• **What to produce**
Every entry must be echoed exactly.

• **Given records**
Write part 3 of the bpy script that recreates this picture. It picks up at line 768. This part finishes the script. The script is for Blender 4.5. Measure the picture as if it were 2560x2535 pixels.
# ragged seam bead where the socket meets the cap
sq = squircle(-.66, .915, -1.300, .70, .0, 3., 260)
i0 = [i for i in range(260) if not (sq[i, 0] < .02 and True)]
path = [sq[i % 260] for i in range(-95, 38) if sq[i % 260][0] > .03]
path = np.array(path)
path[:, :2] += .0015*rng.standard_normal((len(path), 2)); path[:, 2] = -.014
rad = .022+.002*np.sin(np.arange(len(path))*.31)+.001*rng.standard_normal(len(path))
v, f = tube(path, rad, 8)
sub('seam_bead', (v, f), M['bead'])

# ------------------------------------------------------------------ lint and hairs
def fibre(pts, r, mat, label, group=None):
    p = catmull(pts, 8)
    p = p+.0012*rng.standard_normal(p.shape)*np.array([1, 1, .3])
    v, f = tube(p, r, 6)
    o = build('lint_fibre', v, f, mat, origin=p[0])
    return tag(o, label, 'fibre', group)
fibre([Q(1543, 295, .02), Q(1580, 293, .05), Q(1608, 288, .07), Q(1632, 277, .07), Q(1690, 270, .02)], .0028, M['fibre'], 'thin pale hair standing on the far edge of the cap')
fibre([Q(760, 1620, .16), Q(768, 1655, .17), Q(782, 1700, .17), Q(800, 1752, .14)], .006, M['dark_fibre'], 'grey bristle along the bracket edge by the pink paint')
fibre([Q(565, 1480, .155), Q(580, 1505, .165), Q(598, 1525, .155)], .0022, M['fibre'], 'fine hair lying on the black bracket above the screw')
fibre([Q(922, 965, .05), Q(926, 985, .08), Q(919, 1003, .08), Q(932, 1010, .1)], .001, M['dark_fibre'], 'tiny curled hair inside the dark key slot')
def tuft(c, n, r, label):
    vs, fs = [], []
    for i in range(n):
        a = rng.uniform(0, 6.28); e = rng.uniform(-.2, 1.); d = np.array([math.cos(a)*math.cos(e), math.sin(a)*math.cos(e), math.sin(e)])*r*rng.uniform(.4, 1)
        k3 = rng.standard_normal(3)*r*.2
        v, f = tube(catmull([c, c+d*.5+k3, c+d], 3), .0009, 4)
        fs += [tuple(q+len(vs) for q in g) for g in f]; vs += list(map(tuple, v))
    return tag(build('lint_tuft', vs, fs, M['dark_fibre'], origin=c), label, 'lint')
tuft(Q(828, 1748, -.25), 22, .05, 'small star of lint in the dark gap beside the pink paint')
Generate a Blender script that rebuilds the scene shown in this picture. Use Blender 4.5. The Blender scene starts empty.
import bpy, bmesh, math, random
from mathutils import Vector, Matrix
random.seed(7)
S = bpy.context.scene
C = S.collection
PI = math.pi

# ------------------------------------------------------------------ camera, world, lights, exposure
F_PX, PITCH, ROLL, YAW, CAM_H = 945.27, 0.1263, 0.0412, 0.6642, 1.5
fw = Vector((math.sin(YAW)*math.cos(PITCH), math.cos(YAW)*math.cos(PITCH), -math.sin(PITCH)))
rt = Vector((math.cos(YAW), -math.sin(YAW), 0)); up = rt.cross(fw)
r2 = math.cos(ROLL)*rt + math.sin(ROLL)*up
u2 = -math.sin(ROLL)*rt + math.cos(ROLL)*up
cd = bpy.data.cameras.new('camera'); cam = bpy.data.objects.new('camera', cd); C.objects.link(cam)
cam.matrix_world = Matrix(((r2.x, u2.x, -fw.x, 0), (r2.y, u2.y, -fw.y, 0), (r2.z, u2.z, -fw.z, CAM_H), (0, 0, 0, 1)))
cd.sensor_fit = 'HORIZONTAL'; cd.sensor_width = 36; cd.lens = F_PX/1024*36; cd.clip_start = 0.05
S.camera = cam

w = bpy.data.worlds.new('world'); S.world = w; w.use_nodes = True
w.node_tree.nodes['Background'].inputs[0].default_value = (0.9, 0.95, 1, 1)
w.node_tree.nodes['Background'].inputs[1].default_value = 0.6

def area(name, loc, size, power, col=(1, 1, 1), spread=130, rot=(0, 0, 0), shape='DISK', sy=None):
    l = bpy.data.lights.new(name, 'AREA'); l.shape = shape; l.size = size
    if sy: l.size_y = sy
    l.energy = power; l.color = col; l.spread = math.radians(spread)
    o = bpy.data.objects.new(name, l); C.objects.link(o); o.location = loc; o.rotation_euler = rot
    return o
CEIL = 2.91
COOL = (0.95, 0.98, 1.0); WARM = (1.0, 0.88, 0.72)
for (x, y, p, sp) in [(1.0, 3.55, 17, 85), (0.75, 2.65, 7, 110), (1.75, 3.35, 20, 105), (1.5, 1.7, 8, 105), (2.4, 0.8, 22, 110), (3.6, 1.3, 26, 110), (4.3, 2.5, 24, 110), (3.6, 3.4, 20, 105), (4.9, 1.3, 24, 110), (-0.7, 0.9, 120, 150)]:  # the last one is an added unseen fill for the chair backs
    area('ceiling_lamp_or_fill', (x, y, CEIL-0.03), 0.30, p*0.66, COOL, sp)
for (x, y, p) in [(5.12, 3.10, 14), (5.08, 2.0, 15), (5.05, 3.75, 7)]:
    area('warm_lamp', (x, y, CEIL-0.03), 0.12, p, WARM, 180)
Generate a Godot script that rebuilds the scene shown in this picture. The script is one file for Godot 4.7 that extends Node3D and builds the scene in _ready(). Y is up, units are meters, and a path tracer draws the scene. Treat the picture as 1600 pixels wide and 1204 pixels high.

• **Expected answer**
Write part 3 of the bpy script that recreates this picture. It picks up at line 768. This part finishes the script. The script is for Blender 4.5. Measure the picture as if it were 2560x2535 pixels.
# ragged seam bead where the socket meets the cap
sq = squircle(-.66, .915, -1.300, .70, .0, 3., 260)
i0 = [i for i in range(260) if not (sq[i, 0] < .02 and True)]
path = [sq[i % 260] for i in range(-95, 38) if sq[i % 260][0] > .03]
path = np.array(path)
path[:, :2] += .0015*rng.standard_normal((len(path), 2)); path[:, 2] = -.014
rad = .022+.002*np.sin(np.arange(len(path))*.31)+.001*rng.standard_normal(len(path))
v, f = tube(path, rad, 8)
sub('seam_bead', (v, f), M['bead'])

# ------------------------------------------------------------------ lint and hairs
def fibre(pts, r, mat, label, group=None):
    p = catmull(pts, 8)
    p = p+.0012*rng.standard_normal(p.shape)*np.array([1, 1, .3])
    v, f = tube(p, r, 6)
    o = build('lint_fibre', v, f, mat, origin=p[0])
    return tag(o, label, 'fibre', group)
fibre([Q(1543, 295, .02), Q(1580, 293, .05), Q(1608, 288, .07), Q(1632, 277, .07), Q(1690, 270, .02)], .0028, M['fibre'], 'thin pale hair standing on the far edge of the cap')
fibre([Q(760, 1620, .16), Q(768, 1655, .17), Q(782, 1700, .17), Q(800, 1752, .14)], .006, M['dark_fibre'], 'grey bristle along the bracket edge by the pink paint')
fibre([Q(565, 1480, .155), Q(580, 1505, .165), Q(598, 1525, .155)], .0022, M['fibre'], 'fine hair lying on the black bracket above the screw')
fibre([Q(922, 965, .05), Q(926, 985, .08), Q(919, 1003, .08), Q(932, 1010, .1)], .001, M['dark_fibre'], 'tiny curled hair inside the dark key slot')
def tuft(c, n, r, label):
    vs, fs = [], []
    for i in range(n):
        a = rng.uniform(0, 6.28); e = rng.uniform(-.2, 1.); d = np.array([math.cos(a)*math.cos(e), math.sin(a)*math.cos(e), math.sin(e)])*r*rng.uniform(.4, 1)
        k3 = rng.standard_normal(3)*r*.2
        v, f = tube(catmull([c, c+d*.5+k3, c+d], 3), .0009, 4)
        fs += [tuple(q+len(vs) for q in g) for g in f]; vs += list(map(tuple, v))
    return tag(build('lint_tuft', vs, fs, M['dark_fibre'], origin=c), label, 'lint')
tuft(Q(828, 1748, -.25), 22, .05, 'small star of lint in the dark gap beside the pink paint')
Generate a Blender script that rebuilds the scene shown in this picture. Use Blender 4.5. The Blender scene starts empty.
import bpy, bmesh, math, random
from mathutils import Vector, Matrix
random.seed(7)
S = bpy.context.scene
C = S.collection
PI = math.pi

# ------------------------------------------------------------------ camera, world, lights, exposure
F_PX, PITCH, ROLL, YAW, CAM_H = 945.27, 0.1263, 0.0412, 0.6642, 1.5
fw = Vector((math.sin(YAW)*math.cos(PITCH), math.cos(YAW)*math.cos(PITCH), -math.sin(PITCH)))
rt = Vector((math.cos(YAW), -math.sin(YAW), 0)); up = rt.cross(fw)
r2 = math.cos(ROLL)*rt + math.sin(ROLL)*up
u2 = -math.sin(ROLL)*rt + math.cos(ROLL)*up
cd = bpy.data.cameras.new('camera'); cam = bpy.data.objects.new('camera', cd); C.objects.link(cam)
cam.matrix_world = Matrix(((r2.x, u2.x, -fw.x, 0), (r2.y, u2.y, -fw.y, 0), (r2.z, u2.z, -fw.z, CAM_H), (0, 0, 0, 1)))
cd.sensor_fit = 'HORIZONTAL'; cd.sensor_width = 36; cd.lens = F_PX/1024*36; cd.clip_start = 0.05
S.camera = cam

w = bpy.data.worlds.new('world'); S.world = w; w.use_nodes = True
w.node_tree.nodes['Background'].inputs[0].default_value = (0.9, 0.95, 1, 1)
w.node_tree.nodes['Background'].inputs[1].default_value = 0.6

def area(name, loc, size, power, col=(1, 1, 1), spread=130, rot=(0, 0, 0), shape='DISK', sy=None):
    l = bpy.data.lights.new(name, 'AREA'); l.shape = shape; l.size = size
    if sy: l.size_y = sy
    l.energy = power; l.color = col; l.spread = math.radians(spread)
    o = bpy.data.objects.new(name, l); C.objects.link(o); o.location = loc; o.rotation_euler = rot
    return o
CEIL = 2.91
COOL = (0.95, 0.98, 1.0); WARM = (1.0, 0.88, 0.72)
for (x, y, p, sp) in [(1.0, 3.55, 17, 85), (0.75, 2.65, 7, 110), (1.75, 3.35, 20, 105), (1.5, 1.7, 8, 105), (2.4, 0.8, 22, 110), (3.6, 1.3, 26, 110), (4.3, 2.5, 24, 110), (3.6, 3.4, 20, 105), (4.9, 1.3, 24, 110), (-0.7, 0.9, 120, 150)]:  # the last one is an added unseen fill for the chair backs
    area('ceiling_lamp_or_fill', (x, y, CEIL-0.03), 0.30, p*0.66, COOL, sp)
for (x, y, p) in [(5.12, 3.10, 14), (5.08, 2.0, 15), (5.05, 3.75, 7)]:
    area('warm_lamp', (x, y, CEIL-0.03), 0.12, p, WARM, 180)
Generate a Godot script that rebuilds the scene shown in this picture. The script is one file for Godot 4.7 that extends Node3D and builds the scene in _ready(). Y is up, units are meters, and a path tracer draws the scene. Treat the picture as 1600 pixels wide and 1204 pixels high.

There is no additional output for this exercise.